Lo curioso, en el caso argentino, es que quienes están convencidos de que las denuncias de corrupción constituyen una conspiración de proporciones gigantescas son millones. Y entre esos millones hay jóvenes sin memoria, o cuya reacción ante la aparición de los datos no discutibles es la negación. Y lo que es más sorprendente: entre esos millones de argentinos está el flamante candidato a presidente Alberto Fernández, quien se fue del gobierno de Cristina en julio de 2008, asqueado por el ambiente delictual que atravesaba a parte de su gobierno, incluidos, por ejemplo, Julio De Vido y Ricardo Jaime, ambos presos por delitos de corrupción.

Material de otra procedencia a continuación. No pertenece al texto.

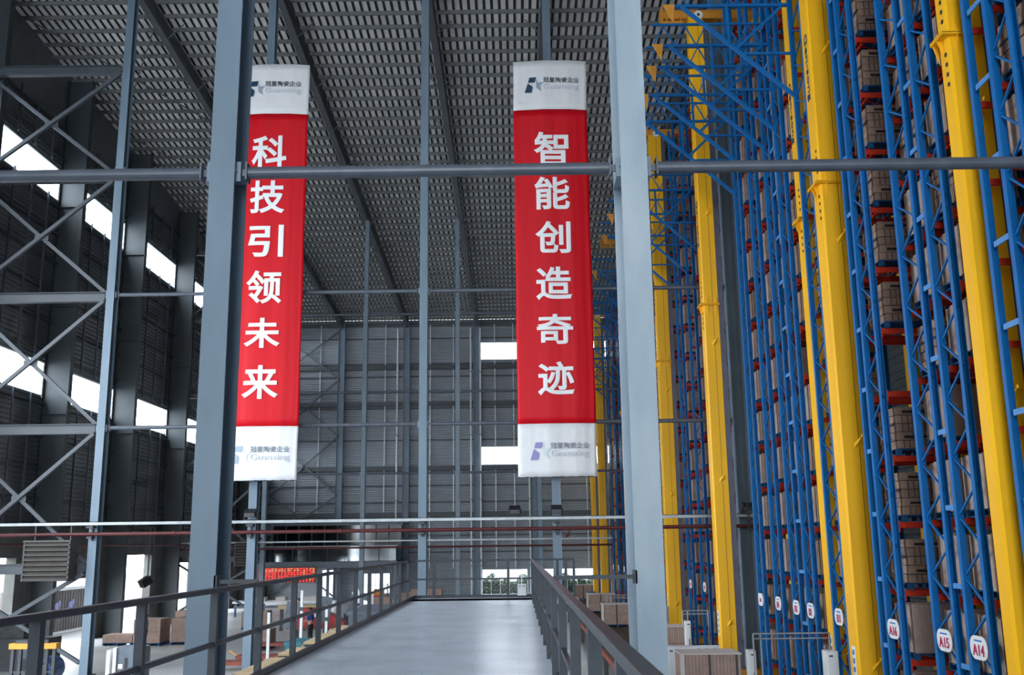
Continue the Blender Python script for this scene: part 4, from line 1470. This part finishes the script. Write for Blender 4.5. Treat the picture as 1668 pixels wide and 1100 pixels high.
    skin('hair', [(0, -0.02, 1.66), (0, -0.05, 1.58), (0, 0.05, 1.705)], [(0, 1), (0, 2)], [(0.088, 0.085), (0.078, 0.05), (0.05, 0.04)], M['hair'], t)
    for s in (-1, 1):
        mb = MB()
        c1, c2 = P((s * 0.11 - 0.045, -0.07, 0.0)), P((s * 0.11 + 0.045, 0.19, 0.07))
        x0, x1 = sorted((c1[0], c2[0])); y0, y1 = sorted((c1[1], c2[1]))
        mb.box(X + x0, X + x1, Y + y0, Y + y1, z0, z0 + 0.07 * k)
        o = mb.build('shoe', M['black'], t)
        bv = o.modifiers.new('round', 'BEVEL'); bv.width = 0.03; bv.segments = 2
    if arms == 'phone':
        q = P((0.10, 0.36, 1.40))
        o = MB().box(X + q[0] - 0.04, X + q[0] + 0.04, Y + q[1] - 0.006, Y + q[1] + 0.006, z0 + q[2] - 0.07, z0 + q[2] + 0.07).build('phone', M['black'], None, (X + q[0], Y + q[1], z0 + q[2]))
        tag(o, 'small black phone held up by the person in the teal shirt', 'phone')
    return t
person(-19.15, 53.0, 0, 'standing person in teal shirt and dark trousers before the carton blocks', 'shirt_teal', 120, 'phone')
person(-14.1, 66.0, 0, 'person in blue jacket standing behind the wooden-topped bench', 'shirt_blue', 150, 'work')
person(-11.15, 55.3, 0, 'person in blue jacket beside the red machine cover', 'shirt_blue', 60, 'work')

# ------------------------------------------------------------------ things on the shop floor, side-wall side
def floor_block(x0, x1, y0, y1, h, label):
    block(x0, x1, y0, y1, 0.14, h, label, straps=(), cap=False)
    skid(x0, x1, y0, y1, 0.0, 'dark pallet under the ' + label)
floor_block(-21.9, -20.35, 54.4, 55.6, 0.55, 'low flat carton block next to the standing person')
floor_block(-20.15, -18.75, 54.0, 55.6, 1.34, 'tall carton block just behind the standing person')
floor_block(-18.35, -16.6, 54.5, 56.2, 1.34, 'tall carton block beside the front column, next to the person')
floor_block(-19.4, -17.6, 58.2, 59.6, 1.5, 'carton block in the second line behind the person')
floor_block(-13.6, -12.4, 51.6, 52.8, 0.95, 'carton block seen through the handrail beside the front column')
floor_block(-17.2, -15.6, 64.0, 65.2, 1.1, 'carton block behind the front column near the side opening')
floor_block(-9.1, -7.9, 63.0, 64.0, 1.9, 'tall carton block under the orange machine by the thin column')
floor_block(-7.4, -5.3, 71.0, 72.2, 2.0, 'pink-brown carton block at the far end of the walkway')
floor_block(-8.6, -7.5, 75.0, 76.0, 1.6, 'carton block beside the thick middle column, far away')

# yellow-topped trestle with a blue motor
t = thing('machine_trestle', 'black trestle with a yellow top bar standing by the corner of the hall', 'trestle', (-16.4, 35, 0))
MB().box(-17.2, -15.6, 34.9, 35.2, 1.68, 1.86).build('top_bar', M['orange'], t)
MB().box(-17.0, -15.9, 34.95, 35.15, 1.86, 1.96).build('upper_bar', M['dark'], t)
for X in (-17.1, -16.85, -15.95, -15.7):
    MB().box(X - 0.05, X + 0.05, 34.98, 35.1, 0, 1.68).build('leg', M['dark'], t)
MB().box(-17.1, -15.7, 35.0, 35.08, 0.9, 0.96).build('crossbar', M['dark'], t)
t = thing('blue_motor', 'dark blue rounded motor under the yellow-topped trestle', 'motor', (-16.4, 36, 0))
MB().tube((-16.4, 35.5, 0.9), (-16.4, 36.6, 0.9), 0.42, 20).build('housing', M['bluebox'], t)
MB().box(-16.75, -16.05, 35.6, 36.5, 0, 0.55).build('foot', M['dark'], t)
MB().tube((-16.4, 35.4, 0.9), (-16.4, 35.5, 0.9), 0.3, 16).build('end_cap', M['dark'], t)
t = thing('dark_machine', 'dark machine block in shadow behind the trestle', 'machine', (-21, 44, 0))
MB().box(-22.6, -19.9, 43.5, 45, 0, 1.3).build('body', M['dark'], t)
MB().box(-22.3, -21.0, 43.8, 44.7, 1.3, 1.9).build('hood', M['dark'], t)
MB().box(-21.0, -20.2, 43.44, 43.5, 0.5, 1.0).build('access_panel', M['panel'], t)
# leaning switch cabinet
t = thing('switch_cabinet', 'slate cabinet with two white edge posts, cut by the bottom of the photo', 'cabinet', (-13.2, 35, 0))
MB().box(-13.55, -12.62, 35.0, 35.5, 0, 1.72).build('body', M['panel'], t)
MB().box(-13.9, -13.78, 34.95, 35.3, 0, 1.6).build('edge_post', M['white'], t)
MB().box(-13.68, -13.57, 34.95, 35.3, 0, 1.68).build('edge_post', M['white'], t)
mb = MB()
for X in (-13.25, -12.95):
    mb.box(X - 0.04, X + 0.04, 34.98, 35.0, 0.5, 1.35)
mb.build('slot', M['black'], t)
MB().box(-13.5, -13.35, 34.98, 35.0, 1.0, 1.15).build('label_plate', M['white'], t)

# white sensor posts and slate guide panels
for k, (X, Y, h, lab) in enumerate([(-10.75, 44.4, 2.2, 'white sensor post nearest the column behind the star banner'),
                                    (-10.4, 47.3, 1.5, 'second white sensor post from the star banner column'),
                                    (-9.9, 47.0, 3.0, 'white sensor post right behind the handrail post with a tall stem'),
                                    (-8.85, 47.5, 2.3, 'white sensor post in front of the red machine cover'),
                                    (-8.55, 55.0, 2.6, 'white sensor post just past the red machine cover'),
                                    (-7.95, 56.0, 2.4, 'short white sensor post beside the wooden crates'),
                                    (-8.4, 66.0, 2.6, 'white sensor post next to the thin column by the crates')]):
    t = thing('sensor_post', lab, 'post', (X, Y, 0), 'white sensor posts')
    MB().box(X - 0.06, X + 0.06, Y - 0.06, Y + 0.06, 0, h).build('stem', M['white'], t)
    MB().box(X - 0.14, X + 0.14, Y - 0.14, Y + 0.14, 0, 0.03).build('foot', M['white'], t)
    MB().box(X - 0.05, X + 0.07, Y - 0.1, Y - 0.06, h * 0.7, h * 0.7 + 0.16).build('sensor_head', M['dark'], t)
for X, Y, z, lab in ((-10.9, 49.5, 1.1, 'slate guide panel nearest the star banner column'), (-9.7, 51.5, 1.25, 'slate guide panel beside the wooden-topped bench')):
    t = thing('guide_panel', lab, 'panel', (X, Y, 0), 'slate guide panels')
    MB().sweep([(-0.32, -0.05), (0.32, -0.05), (0.32, 0.05), (-0.32, 0.05)], (X - 0.1, Y, z), (X + 0.1, Y, z + 1.25), (1, 0, 0)).build('board', M['panel'], t)
    MB().box(X - 0.05, X + 0.05, Y - 0.03, Y + 0.06, 0, z + 0.1).build('stand', M['dark'], t)
# red machine with curved cover
t = thing('packing_machine', 'machine with a curved bright red cover behind the handrail', 'machine', (-11.2, 57, 0))
mb = MB()
N = 12
pr = [(-12.6 + 3.0 * i / N, 1.15 + 0.55 * sin(pi * (0.25 + 0.6 * i / N)) - 0.5 * (i / N) ** 2) for i in range(N + 1)]
vs = [(a, 56.6, 0.75) for a, b in pr] + [(a, 56.6, b) for a, b in pr] + [(a, 57.8, b) for a, b in pr] + [(a, 57.8, 0.75) for a, b in pr]
q = N + 1
fs = []
for i in range(N):
    fs += [(i, i + 1, q + i + 1, q + i), (q + i, q + i + 1, 2 * q + i + 1, 2 * q + i), (2 * q + i, 2 * q + i + 1, 3 * q + i + 1, 3 * q + i)]
fs += [(0, q, 2 * q, 3 * q), (N, 3 * q + N, 2 * q + N, q + N)]
mb.add(vs, fs)
cv = mb.build('cover', M['red'], t)
mb = MB()
for k in range(4):
    mb.box(-11.9 + k * 0.34, -11.65 + k * 0.34, 56.58, 56.6, 1.22 - k * 0.02, 1.42 - k * 0.02)
mb.build('white_print', M['white'], cv)
MB().box(-12.7, -9.5, 56.5, 57.9, 0.55, 0.75).build('bed', M['rust'], t)
for X in (-12.4, -9.9):
    for Y in (56.7, 57.7):
        MB().box(X - 0.08, X + 0.08, Y - 0.08, Y + 0.08, 0, 0.55).build('leg', M['dark'], t)
for X, Y, lab in ((-12.3, 50.6, 'rust-red low trolley in front of the red machine cover'), (-11.4, 45.0, 'rust-red low trolley nearest the star banner column'),
                  (-12.0, 42.6, 'rust-red low trolley at the bottom edge beside the front column')):
    t = thing('low_trolley', lab, 'trolley', (X, Y, 0), 'rust-red low trolleys')
    MB().box(X - 0.9, X + 1.3, Y, Y + 0.9, 0.22, 0.36).build('platform', M['rust'], t)
    for a in (X - 0.7, X + 1.1):
        for b in (Y + 0.1, Y + 0.8):
            MB().tube((a, b - 0.04, 0.11), (a, b + 0.04, 0.11), 0.11, 12).build('wheel', M['black'], t)
    MB().bar((X - 0.9, Y + 0.45, 0.3), (X - 1.3, Y + 0.45, 0.55), 0.05).build('handle', M['orange'], t)
# bench
t = thing('work_bench', 'bench with a thick wooden top beside the blue-jacketed person', 'bench', (-12.7, 63, 0))
MB().box(-14.6, -11.4, 62.4, 63.5, 1.28, 1.48).build('top', M['wood'], t)
for X in (-14.4, -13.0, -11.6):
    MB().box(X - 0.09, X + 0.09, 62.5, 62.7, 0, 1.28).build('leg', M['dark'], t)
t = thing('assembly_table', 'long pale blue-white table line before the display board', 'table', (-17, 76, 0))
MB().box(-21.0, -14.6, 75.4, 77.2, 0.95, 1.1).build('top', M['white'], t)
for X in (-20.8, -18.7, -16.7, -14.8):
    MB().box(X - 0.06, X + 0.06, 75.5, 75.65, 0, 0.95).build('leg', M['bluebox'], t)
MB().box(-20.9, -14.7, 75.45, 75.5, 0.62, 0.8).build('apron', M['panel'], t)
for k, (X, w, lab) in enumerate([(-19.6, 0.9, 'white bundle on the pale table nearest the side wall'), (-17.9, 0.7, 'white bundle in the middle of the pale table'), (-15.8, 1.0, 'white bundle on the pale table end near the bench')]):
    mb = MB().box(X, X + w, 75.7, 76.6, 1.1, 1.38)
    tag(mb.build('wrapped_bundle', M['cap'], None, (X, 76, 1.1)), lab, 'bundle', 'white bundles on the pale table')
# robot-like arm and orange drive on posts
t = thing('pick_arm', 'dark jointed pick-up arm with white hoses before the thin column', 'machine', (-9.6, 59, 0))
MB().box(-9.95, -9.45, 58.7, 59.2, 0, 1.2).build('pedestal', M['dark'], t)
MB().bar((-9.7, 58.9, 1.2), (-9.3, 58.9, 2.3), 0.3).build('lower_arm', M['panel'], t)
MB().bar((-9.3, 58.9, 2.25), (-8.6, 58.8, 2.0), 0.22).build('upper_arm', M['panel'], t)
MB().tube((-9.5, 58.75, 2.3), (-9.1, 58.75, 2.5), 0.09, 10).build('hose', M['white'], t)
t = thing('drive_unit', 'small orange drive unit on top of the tall carton block', 'motor', (-8.5, 63.4, 1.9))
MB().tube((-8.9, 63.4, 2.15), (-8.3, 63.4, 2.15), 0.22, 14).build('motor', M['orange'], t)
MB().box(-8.95, -8.2, 63.2, 63.6, 1.9, 2.0).build('foot', M['red'], t)
# wooden crates beside the walkway
for y0, y1, h, lab in [(22.0, 25.3, 2.3, 'raw pine crate beside the walkway, nearest the camera'), (26.0, 27.8, 2.3, 'short raw pine crate beside the walkway, second in the line'),
                       (29.0, 32.2, 2.3, 'raw pine crate beside the walkway, third in the line'), (32.7, 35.4, 2.3, 'raw pine crate at the far end of the line beside the walkway')]:
    t = thing('wooden_crate', lab, 'crate', (-6.0, y0, 0), 'raw pine crates')
    mb = MB()
    mb.box(-6.0, -5.2, y0, y1, 0.05, h - 0.04)
    mb.build('core', M['dark'], t)
    for q in range(6):
        z = 0.05 + q * (h - 0.1) / 6
        mb = MB()
        mb.box(-6.05, -6.0, y0, y1, z, z + (h - 0.1) / 6 - 0.04).box(-5.2, -5.15, y0, y1, z, z + (h - 0.1) / 6 - 0.04)
        mb.build('plank', M['wood'], t)
    mb = MB()
    n = max(2, int((y1 - y0) / 0.9))
    for i in range(n + 1):
        yy = y0 + (y1 - y0 - 0.1) * i / n
        mb.box(-6.08, -6.05, yy, yy + 0.1, 0, h).box(-5.15, -5.12, yy, yy + 0.1, 0, h)
    mb.build('batten', M['wood'], t)
    MB().box(-6.08, -5.12, y0, y1, h - 0.04, h).build('lid', M['wood'], t)
for X, Y, z, lab in [(-6.95, 33.6, 0.0, 'teal ribbed bin standing beside the pine crates')]:
    t = thing('storage_bin', lab, 'bin', (X, Y, z), 'teal bins')
    MB().box(X - 0.6, X + 0.6, Y, Y + 1.4, 0.1, 1.85).build('body', M['teal'], t)
    mb = MB()
    for q in range(8):
        mb.box(X - 0.63, X + 0.63, Y - 0.03 + q * 0.19, Y + 0.04 + q * 0.19, 0.2, 1.8)
    mb.build('rib', M['teal'], t)
    MB().box(X - 0.66, X + 0.66, Y - 0.06, Y + 1.46, 1.8, 1.92).build('rim', M['teal'], t)
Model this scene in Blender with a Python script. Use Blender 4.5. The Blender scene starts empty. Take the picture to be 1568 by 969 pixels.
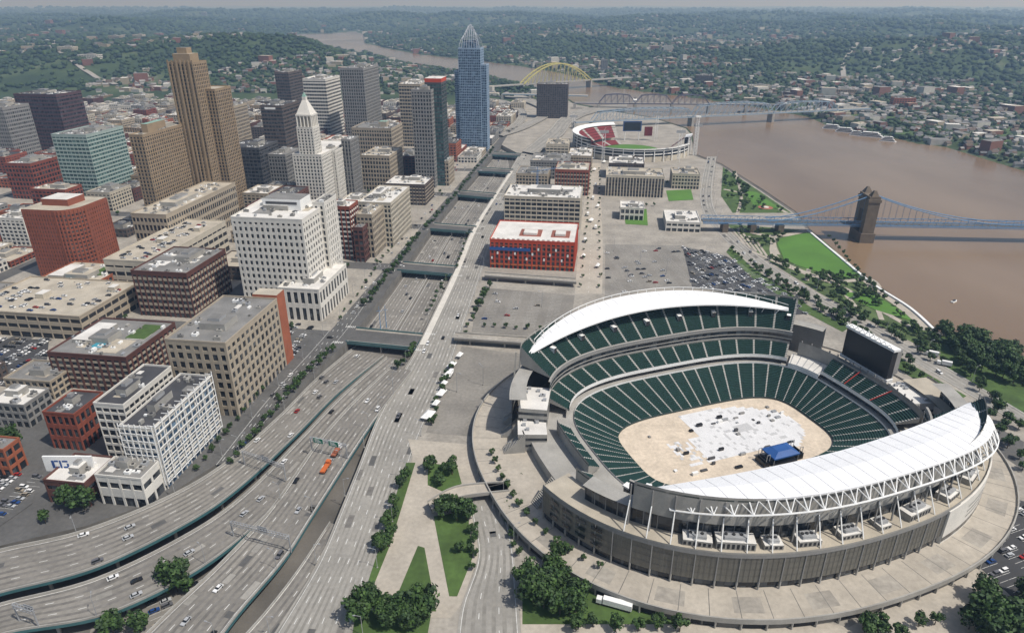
import bpy, math, random
import numpy as np
from mathutils import Vector
random.seed(7); rng=np.random.default_rng(7)
rad=math.radians
# ---------------------------------------------------------------- camera model (24 mm lens, helicopter at 230 m)
H=230.0; F=1568*24/36; CX=784.0; CY=484.5; PT=rad(24.6)
SP,CP=math.sin(PT),math.cos(PT)
def G(x,y,z=0.0):
    """survey point: ground coordinates (metres) of a measured photo point lying at elevation z"""
    u=(x-CX)/F; v=(CY-y)/F
    t=(H-z)/(SP-v*CP)
    return (u*t, t*(CP+v*SP))
def hgt(Y,ty):
    v=(CY-ty)/F
    return H-(SP-v*CP)/(CP+v*SP)*Y
TH=rad(8); A=(math.sin(TH),math.cos(TH)); B=(math.cos(TH),-math.sin(TH))
def ST(x,y): return (x*A[0]+y*A[1], -(x*B[0]+y*B[1]))
def XY(s,t): return (s*A[0]-t*B[0], s*A[1]-t*B[1])
# ---------------------------------------------------------------- materials
MATS={}
def mat(name,col,rough=0.85,var=0.12,scale=0.15,metal=0.0,fine=1.5,fvar=0.08):
    if name in MATS: return MATS[name]
    m=bpy.data.materials.new(name); m.use_nodes=True; nt=m.node_tree; N=nt.nodes; L=nt.links
    b=N['Principled BSDF']; b.inputs['Roughness'].default_value=rough; b.inputs['Metallic'].default_value=metal
    geo=N.new('ShaderNodeNewGeometry')
    def nz(sc,det,lo):
        n=N.new('ShaderNodeTexNoise'); n.inputs['Scale'].default_value=sc; n.inputs['Detail'].default_value=det
        L.new(geo.outputs['Position'],n.inputs['Vector'])
        mr=N.new('ShaderNodeMapRange'); mr.inputs[1].default_value=0.3; mr.inputs[2].default_value=0.7
        mr.inputs[3].default_value=1-lo; mr.inputs[4].default_value=1+lo; L.new(n.outputs['Fac'],mr.inputs[0]); return mr
    mr=nz(scale,4,var); mr2=nz(fine,3,fvar)
    mu=N.new('ShaderNodeMath'); mu.operation='MULTIPLY'; L.new(mr.outputs[0],mu.inputs[0]); L.new(mr2.outputs[0],mu.inputs[1])
    vm=N.new('ShaderNodeVectorMath'); vm.operation='SCALE'; vm.inputs[0].default_value=col; L.new(mu.outputs[0],vm.inputs['Scale'])
    L.new(vm.outputs[0],b.inputs['Base Color'])
    MATS[name]=m; return m
def glassmat(name,c1,c2,cell=3.0,rough=0.18):
    if name in MATS: return MATS[name]
    m=bpy.data.materials.new(name); m.use_nodes=True; nt=m.node_tree; N=nt.nodes; L=nt.links
    b=N['Principled BSDF']; b.inputs['Roughness'].default_value=rough
    geo=N.new('ShaderNodeNewGeometry')
    sn=N.new('ShaderNodeVectorMath'); sn.operation='SNAP'; sn.inputs[1].default_value=(cell,cell,cell)
    L.new(geo.outputs['Position'],sn.inputs[0])
    wn=N.new('ShaderNodeTexWhiteNoise'); L.new(sn.outputs[0],wn.inputs['Vector'])
    pw=N.new('ShaderNodeMath'); pw.operation='POWER'; pw.inputs[1].default_value=2.5; L.new(wn.outputs['Value'],pw.inputs[0])
    mx=N.new('ShaderNodeMixRGB'); mx.inputs[1].default_value=(*c1,1); mx.inputs[2].default_value=(*c2,1)
    L.new(pw.outputs[0],mx.inputs[0]); L.new(mx.outputs[0],b.inputs['Base Color'])
    MATS[name]=m; return m
asphalt=mat('asphalt',(0.10,0.098,0.094),var=0.22,scale=0.05,fvar=.12,fine=.5)
asphalt_dk=mat('asphalt_dark',(0.05,0.05,0.052),var=0.22,scale=0.06)
hwy=mat('highway_concrete',(0.22,0.205,0.18),var=0.2,scale=0.035,fine=0.5,fvar=0.14)
wear=mat('tyre_wear',(0.165,0.155,0.14),var=0.25,scale=0.05,fine=.4,fvar=.15)
wear2=mat('tyre_wear_light',(0.245,0.232,0.205),var=0.2,scale=0.05,fine=.4,fvar=.12)
st2=mat('street_concrete',(0.30,0.285,0.255),var=0.16,scale=0.04,fine=.5,fvar=.1)
pave=mat('pavement',(0.31,0.285,0.245),var=0.2,scale=0.05,fine=.4,fvar=.14)
plaza=mat('plaza_concrete',(0.40,0.36,0.30),var=0.12,scale=0.07,fine=.5,fvar=.1)
conc=mat('concrete',(0.33,0.318,0.29),var=0.15,scale=0.12)
walk=mat('bright_sidewalk',(0.60,0.57,0.51),var=0.1)
conc_dk=mat('concrete_dark',(0.15,0.143,0.13),var=0.22,scale=0.12)  # darker concrete for undersides, risers, skirts and joint lines
lowgr=mat('lower_ground',(0.13,0.12,0.105),var=0.35,scale=0.03)
teal=mat('teal_steel',(0.05,0.13,0.14),rough=0.5)
white=mat('white_paint',(0.80,0.80,0.78),rough=0.6,var=0.05)
mark=mat('road_marking',(0.66,0.66,0.63),var=0.2,scale=0.4)
grass=mat('grass',(0.058,0.105,0.022),var=0.3,scale=0.06,fine=.4,fvar=.15)
lawn=mat('lawn',(0.075,0.18,0.022),var=0.14,scale=0.03)
steel=mat('steel',(0.4,0.41,0.42),rough=0.45,metal=0.3)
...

Alberto rompió todos los parámetros de la incongruencia. El último no fue menor. Ha sentenciado que la decisión de Néstor y Cristina de direccionar el 85 por ciento de la obra pública de la provincia de Santa Cruz a las empresas de Lázaro Báez, al mismo tiempo que recibían del contratista dinero del alquiler por habitaciones del Hotel Alto Calafate que ni siquiera se ocupaban, es, apenas, un "descuido ético".
Alberto viene borrando de su memoria cada una de las cosas que dijo y todavía piensa sobre las más relevantes y controvertidas decisiones que tomó Cristina en su presidencia. Desde el memorándum de entendimiento con Irán hasta las medidas de política económica que implementó durante su segunda gestión. Pero como la primera mentira, el pecado original, siguen ahí, sin el debido castigo o autocrítica de quienes las impulsaron, Alberto Fernández no tiene más remedio que pedir a los periodistas que hacen las preguntas correctas que le hagan el favor de mirar hacia adelante. Y cuando todavía no comenzó de manera oficial la campaña, su equipo parece estar volviendo a las mismas prácticas que tenía por costumbre Néstor Kirchner, para evitar que las contradicciones salgan a la luz: llamar a los dueños de los medios y pedir que controlen a los periodistas críticos. Alberto ha prometido también que "meterá presa a la venganza". Sin embargo, antes tendría que desdecirse de la velada amenaza que propinó contra los jueces Claudio Bonadio, Julián Ercolini y los camaristas Martín Irurzun, Gustavo Hornos y Juan Carlos Gemignani. También tendría que aclarar, o elevar una denuncia formal, contra lo que presentó como un contubernio ilegítimo entre Mauricio Macri y los empresarios Nicolás Caputo y Marcelo Midlin, en respuesta a una pregunta que le hizo el domingo pasado Luis Novaresio.
El Presidente, por su parte, podría aprovechar la campaña para hacer una autocrítica más profunda sobre el pecado original que cometió su gobierno al asumir: ocultar a los argentinos la verdadera magnitud de la crisis. Porque eso también es mentir. Y no se puede gobernar bien sosteniendo una mentira.